WASHINGTON – Minnesota Supreme Court Justice David Stras won Senate confirmation to the Eighth Circuit Court bench on Tuesday, becoming the first appellate nominee in decades to earn a seat over the objection of a home-state senator.

Stras' nomination was delayed for months by former Sen. Al Franken, D-Minn., who argued that Stras was qualified for the job but too conservative for a lifetime appointment to a federal appeals court. After Franken himself was sidelined by controversy that led to his resignation, Senate Republicans did away with the long-standing tradition of "blue-slipping" that allowed home-state senators to unilaterally derail circuit court nominees.

Minnesota's two Democratic senators split on the Stras vote. Sen. Amy Klobuchar joined a bipartisan majority voting to seat Stras. Sen. Tina Smith, newly appointed to fill Franken's seat this month, voted against it. Stras was confirmed by a vote of 56-42. In a statement after the vote, Klobuchar echoed recent remarks in favor of Senate consideration for Stras by highlighting the judge's history of respecting precedent "in the vast majority of cases" in his seven years on the Minnesota Supreme Court.

"While I do not agree with all of his decisions, after carefully reviewing his record I determined that he is qualified to serve on the Eighth Circuit Court of Appeals," Klobuchar said.

Smith said she voted no because of concerns over what she described as Stras' embrace of a conservative judicial philosophy called "textualism," in which jurists adopt a rigid interpretation of the Constitution's original meaning.

Smith cited an exchange during Stras' confirmation hearing last year in which Stras said he would begrudgingly apply a hypothetical overturning of the U.S. Supreme Court's landmark Brown v.
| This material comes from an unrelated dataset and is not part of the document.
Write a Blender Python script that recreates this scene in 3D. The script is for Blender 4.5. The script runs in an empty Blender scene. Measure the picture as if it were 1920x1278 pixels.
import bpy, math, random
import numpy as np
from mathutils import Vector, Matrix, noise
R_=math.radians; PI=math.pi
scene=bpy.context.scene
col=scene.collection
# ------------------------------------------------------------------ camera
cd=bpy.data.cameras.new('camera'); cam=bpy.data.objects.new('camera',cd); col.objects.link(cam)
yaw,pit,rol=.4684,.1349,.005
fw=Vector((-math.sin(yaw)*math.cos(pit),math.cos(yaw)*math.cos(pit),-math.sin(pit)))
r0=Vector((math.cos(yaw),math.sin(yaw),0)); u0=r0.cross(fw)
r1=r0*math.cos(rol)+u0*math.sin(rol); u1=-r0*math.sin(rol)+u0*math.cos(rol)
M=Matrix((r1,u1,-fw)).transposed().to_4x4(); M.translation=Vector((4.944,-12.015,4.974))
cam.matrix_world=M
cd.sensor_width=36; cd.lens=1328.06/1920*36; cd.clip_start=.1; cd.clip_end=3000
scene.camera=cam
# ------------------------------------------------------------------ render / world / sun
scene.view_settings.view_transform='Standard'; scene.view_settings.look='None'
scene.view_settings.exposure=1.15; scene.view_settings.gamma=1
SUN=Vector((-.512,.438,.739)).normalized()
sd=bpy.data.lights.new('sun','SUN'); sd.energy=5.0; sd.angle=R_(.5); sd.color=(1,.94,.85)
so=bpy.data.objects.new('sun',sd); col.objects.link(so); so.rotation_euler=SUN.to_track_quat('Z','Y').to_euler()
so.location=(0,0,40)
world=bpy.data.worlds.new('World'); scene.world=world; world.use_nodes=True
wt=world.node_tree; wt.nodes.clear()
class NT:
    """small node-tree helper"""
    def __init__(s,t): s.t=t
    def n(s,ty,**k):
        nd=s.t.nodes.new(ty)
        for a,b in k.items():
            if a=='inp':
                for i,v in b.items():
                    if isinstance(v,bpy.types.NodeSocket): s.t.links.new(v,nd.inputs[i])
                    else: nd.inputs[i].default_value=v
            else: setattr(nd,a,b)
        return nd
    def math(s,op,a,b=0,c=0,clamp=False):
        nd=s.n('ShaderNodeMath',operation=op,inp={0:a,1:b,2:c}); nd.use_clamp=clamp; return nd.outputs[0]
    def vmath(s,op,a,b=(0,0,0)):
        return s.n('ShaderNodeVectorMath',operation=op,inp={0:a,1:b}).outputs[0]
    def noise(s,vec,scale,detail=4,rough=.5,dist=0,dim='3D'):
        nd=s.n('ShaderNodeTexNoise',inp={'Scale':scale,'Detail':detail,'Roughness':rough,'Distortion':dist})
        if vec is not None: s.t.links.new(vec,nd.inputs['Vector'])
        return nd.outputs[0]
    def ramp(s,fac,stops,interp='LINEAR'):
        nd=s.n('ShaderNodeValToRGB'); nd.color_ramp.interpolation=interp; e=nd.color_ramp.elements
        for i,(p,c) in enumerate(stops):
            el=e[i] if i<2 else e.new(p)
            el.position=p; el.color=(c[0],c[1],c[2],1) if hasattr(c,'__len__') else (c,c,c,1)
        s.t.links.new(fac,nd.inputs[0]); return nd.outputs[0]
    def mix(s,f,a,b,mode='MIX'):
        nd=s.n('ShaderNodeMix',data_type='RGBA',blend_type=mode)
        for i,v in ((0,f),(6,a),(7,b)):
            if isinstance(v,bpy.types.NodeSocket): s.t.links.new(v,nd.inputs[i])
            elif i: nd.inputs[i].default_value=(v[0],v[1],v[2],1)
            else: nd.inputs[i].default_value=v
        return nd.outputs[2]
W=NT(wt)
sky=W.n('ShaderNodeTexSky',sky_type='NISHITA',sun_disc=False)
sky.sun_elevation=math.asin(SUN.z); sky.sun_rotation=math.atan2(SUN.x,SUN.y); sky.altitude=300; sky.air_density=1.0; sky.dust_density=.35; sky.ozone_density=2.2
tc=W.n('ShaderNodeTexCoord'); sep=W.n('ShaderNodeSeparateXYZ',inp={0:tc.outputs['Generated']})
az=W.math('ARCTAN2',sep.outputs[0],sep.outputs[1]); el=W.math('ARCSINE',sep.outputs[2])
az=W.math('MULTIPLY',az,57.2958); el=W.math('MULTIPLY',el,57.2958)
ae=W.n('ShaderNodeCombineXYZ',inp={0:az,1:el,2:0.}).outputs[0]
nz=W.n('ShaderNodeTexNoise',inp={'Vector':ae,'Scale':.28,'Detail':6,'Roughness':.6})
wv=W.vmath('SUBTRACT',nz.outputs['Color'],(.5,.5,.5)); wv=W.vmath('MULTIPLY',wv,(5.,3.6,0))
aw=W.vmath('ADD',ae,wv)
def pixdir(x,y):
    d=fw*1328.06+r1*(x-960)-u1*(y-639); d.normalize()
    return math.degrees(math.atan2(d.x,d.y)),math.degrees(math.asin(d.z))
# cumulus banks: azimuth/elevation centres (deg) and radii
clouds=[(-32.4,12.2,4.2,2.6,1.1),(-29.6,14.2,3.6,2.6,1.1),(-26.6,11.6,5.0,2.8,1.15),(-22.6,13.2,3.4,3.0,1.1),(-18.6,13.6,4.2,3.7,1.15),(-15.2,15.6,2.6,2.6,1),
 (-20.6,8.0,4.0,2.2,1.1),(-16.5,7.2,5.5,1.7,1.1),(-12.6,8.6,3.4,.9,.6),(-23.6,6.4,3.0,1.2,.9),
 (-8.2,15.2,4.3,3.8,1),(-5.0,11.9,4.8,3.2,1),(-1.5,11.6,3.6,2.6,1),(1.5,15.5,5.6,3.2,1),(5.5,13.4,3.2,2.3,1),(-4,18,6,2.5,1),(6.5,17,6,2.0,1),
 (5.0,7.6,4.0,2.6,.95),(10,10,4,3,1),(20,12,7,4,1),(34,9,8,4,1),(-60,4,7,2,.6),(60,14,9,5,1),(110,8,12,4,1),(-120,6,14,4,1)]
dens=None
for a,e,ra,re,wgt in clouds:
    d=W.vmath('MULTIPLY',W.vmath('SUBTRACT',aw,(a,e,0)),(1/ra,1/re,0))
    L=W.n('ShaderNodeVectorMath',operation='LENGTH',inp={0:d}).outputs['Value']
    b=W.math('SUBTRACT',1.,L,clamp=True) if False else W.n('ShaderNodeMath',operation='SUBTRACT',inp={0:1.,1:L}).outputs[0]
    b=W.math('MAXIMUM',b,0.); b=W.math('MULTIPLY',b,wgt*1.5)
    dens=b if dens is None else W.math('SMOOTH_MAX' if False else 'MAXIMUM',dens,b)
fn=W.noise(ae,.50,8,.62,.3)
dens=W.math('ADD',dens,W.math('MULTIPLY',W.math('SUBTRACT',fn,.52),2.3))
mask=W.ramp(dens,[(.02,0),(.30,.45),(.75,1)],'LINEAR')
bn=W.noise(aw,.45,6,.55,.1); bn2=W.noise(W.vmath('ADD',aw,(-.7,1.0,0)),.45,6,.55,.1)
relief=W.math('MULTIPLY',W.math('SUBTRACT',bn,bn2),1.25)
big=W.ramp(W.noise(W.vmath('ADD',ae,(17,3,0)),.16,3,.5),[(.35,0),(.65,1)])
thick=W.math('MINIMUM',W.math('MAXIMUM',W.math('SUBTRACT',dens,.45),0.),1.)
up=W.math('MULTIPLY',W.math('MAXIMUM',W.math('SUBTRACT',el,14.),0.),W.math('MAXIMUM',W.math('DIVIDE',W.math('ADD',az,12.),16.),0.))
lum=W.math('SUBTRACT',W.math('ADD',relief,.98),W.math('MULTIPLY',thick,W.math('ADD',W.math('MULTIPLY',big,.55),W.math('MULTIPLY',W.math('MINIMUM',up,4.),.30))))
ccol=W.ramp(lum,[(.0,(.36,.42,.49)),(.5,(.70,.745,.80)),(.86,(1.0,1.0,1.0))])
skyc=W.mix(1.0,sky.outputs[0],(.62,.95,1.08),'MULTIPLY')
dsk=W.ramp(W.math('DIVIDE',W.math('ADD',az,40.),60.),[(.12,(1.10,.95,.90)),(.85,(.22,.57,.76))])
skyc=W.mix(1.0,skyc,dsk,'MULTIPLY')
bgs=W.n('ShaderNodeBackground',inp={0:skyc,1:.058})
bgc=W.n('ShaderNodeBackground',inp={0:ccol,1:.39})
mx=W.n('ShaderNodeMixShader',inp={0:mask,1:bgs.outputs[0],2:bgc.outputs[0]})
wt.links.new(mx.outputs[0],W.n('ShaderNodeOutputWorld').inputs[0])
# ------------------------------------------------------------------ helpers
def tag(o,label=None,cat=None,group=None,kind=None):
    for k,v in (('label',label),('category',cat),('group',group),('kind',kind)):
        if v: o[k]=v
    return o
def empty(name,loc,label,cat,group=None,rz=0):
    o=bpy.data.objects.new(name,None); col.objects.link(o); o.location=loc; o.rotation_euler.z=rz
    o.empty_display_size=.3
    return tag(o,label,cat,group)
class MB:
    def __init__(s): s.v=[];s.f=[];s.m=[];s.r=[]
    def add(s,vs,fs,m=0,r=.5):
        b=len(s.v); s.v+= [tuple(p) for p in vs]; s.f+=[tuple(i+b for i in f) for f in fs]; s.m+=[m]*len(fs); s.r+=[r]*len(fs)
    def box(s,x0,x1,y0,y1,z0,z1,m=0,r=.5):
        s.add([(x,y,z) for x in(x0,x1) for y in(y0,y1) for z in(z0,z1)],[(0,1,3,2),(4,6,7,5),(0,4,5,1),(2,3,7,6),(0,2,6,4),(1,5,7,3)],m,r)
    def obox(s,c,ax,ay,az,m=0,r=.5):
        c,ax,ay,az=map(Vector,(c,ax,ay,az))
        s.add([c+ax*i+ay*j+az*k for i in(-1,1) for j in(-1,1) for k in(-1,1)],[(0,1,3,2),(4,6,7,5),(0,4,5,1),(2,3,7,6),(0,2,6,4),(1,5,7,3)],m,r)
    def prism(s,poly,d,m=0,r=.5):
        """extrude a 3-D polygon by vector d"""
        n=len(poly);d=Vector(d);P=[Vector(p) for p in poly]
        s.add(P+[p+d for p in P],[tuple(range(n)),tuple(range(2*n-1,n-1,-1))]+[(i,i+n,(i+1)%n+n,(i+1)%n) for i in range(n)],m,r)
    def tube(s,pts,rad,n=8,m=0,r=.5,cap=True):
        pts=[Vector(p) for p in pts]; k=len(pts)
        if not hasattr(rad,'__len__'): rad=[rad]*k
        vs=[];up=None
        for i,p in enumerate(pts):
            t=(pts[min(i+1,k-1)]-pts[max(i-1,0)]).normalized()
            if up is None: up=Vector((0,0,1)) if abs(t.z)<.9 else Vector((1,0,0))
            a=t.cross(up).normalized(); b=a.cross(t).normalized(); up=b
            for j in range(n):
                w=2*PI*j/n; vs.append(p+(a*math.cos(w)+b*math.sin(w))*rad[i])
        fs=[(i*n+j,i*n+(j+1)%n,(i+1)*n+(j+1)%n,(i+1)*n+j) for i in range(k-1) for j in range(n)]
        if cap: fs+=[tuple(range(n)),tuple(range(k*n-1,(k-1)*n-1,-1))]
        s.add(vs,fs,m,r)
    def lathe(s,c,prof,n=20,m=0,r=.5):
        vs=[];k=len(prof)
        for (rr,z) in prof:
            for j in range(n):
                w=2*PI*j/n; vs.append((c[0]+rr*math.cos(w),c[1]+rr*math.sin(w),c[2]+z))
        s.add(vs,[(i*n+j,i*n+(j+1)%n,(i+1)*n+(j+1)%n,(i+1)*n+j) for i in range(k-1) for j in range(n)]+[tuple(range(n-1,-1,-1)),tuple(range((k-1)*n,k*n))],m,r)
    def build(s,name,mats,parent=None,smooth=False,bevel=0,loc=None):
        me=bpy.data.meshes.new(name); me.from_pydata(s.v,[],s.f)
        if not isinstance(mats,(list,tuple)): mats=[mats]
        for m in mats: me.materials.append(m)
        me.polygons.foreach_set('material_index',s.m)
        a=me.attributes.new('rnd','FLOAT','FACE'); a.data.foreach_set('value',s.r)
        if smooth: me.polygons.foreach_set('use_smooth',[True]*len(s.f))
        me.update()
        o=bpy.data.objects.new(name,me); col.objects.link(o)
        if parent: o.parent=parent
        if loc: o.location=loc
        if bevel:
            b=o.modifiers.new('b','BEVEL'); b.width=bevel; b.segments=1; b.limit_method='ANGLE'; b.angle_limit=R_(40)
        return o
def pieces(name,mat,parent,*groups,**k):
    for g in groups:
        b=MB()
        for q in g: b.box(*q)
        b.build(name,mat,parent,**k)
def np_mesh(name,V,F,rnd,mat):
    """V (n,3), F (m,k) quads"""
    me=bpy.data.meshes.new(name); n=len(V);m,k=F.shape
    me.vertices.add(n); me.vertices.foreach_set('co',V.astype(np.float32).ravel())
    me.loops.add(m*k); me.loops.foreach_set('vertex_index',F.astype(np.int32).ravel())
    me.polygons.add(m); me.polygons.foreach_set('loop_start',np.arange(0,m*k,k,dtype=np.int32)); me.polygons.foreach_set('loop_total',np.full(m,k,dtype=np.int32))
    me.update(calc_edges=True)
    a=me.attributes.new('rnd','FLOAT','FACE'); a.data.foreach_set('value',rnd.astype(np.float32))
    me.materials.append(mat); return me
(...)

Board of Education civil rights decision. Smith said Stras reiterated his stance when she asked him about it.

"I may not agree with the way in which Justice Stras approaches every decision that comes before him, but I think it's important to understand how he grapples with questions of basic justice — questions where the case demands more than simply a rote application of precedent, but instead requires that judges fully appreciate the moral gravity of the questions presented," Smith said. "Justice Stras' judicial philosophy does not leave room for that kind of decisionmaking, and I decided to vote against him."

Minnesota Republicans were eager to weigh in on Tuesday.

"Justice David Stras is a brilliant jurist and is exceptionally qualified to serve on the U.S. Court of Appeals for the Eight Circuit," said state Sen. Karin Housley, R-St. Mary's Point, who is challenging Smith in this November's special Senate election. "While I was pleased to see bipartisan support … for his confirmation, I was disappointed that Senator Tina Smith chose to ignore Justice Stras' compelling qualifications and record of judicial service by voting against his confirmation."

Gov. Mark Dayton, meanwhile, congratulated Stras Tuesday, thanking him for his service on the state's highest court while announcing the beginning of a search to fill the seat vacated by Stras. A judicial selection committee will be taking applications through Feb. 27 before following up with interviews on March 16.

Stras was nominated in May by President Donald Trump, but his path through the Senate skidded to a halt in September, when Franken withheld his blue slip. In November, as Franken was hit with a series of sexual harassment allegations, Senate Judiciary Committee Chairman Chuck Grassley, R-Iowa, ruled that single senators could no longer tie up appellate-level nominees.

Stras, 43, clerked for Supreme Court Justice Clarence Thomas and also for appellate judges in the Ninth and Fourth circuits. He grew up in Wichita, Kan., and graduated from the University of Kansas School of Law in 1999, where he edited the Kansas Law Review Criminal Procedure Edition.

Stras was appointed to the Minnesota Supreme Court in 2010 by then-Gov. Tim Pawlenty, a Republican, and was a law and political science professor at the University of Minnesota from 2004 until his appointment.

A longtime member of the Federalist Society, a national conservative group, his name has appeared on a shortlist of potential U.S. Supreme Court nominees released by the Trump administration.

But Stras' nomination had been endorsed by both conservative and liberal colleagues in Minnesota, who described him as a conservative who deferred to the law as its authors intended — not ideology — to shape decisions.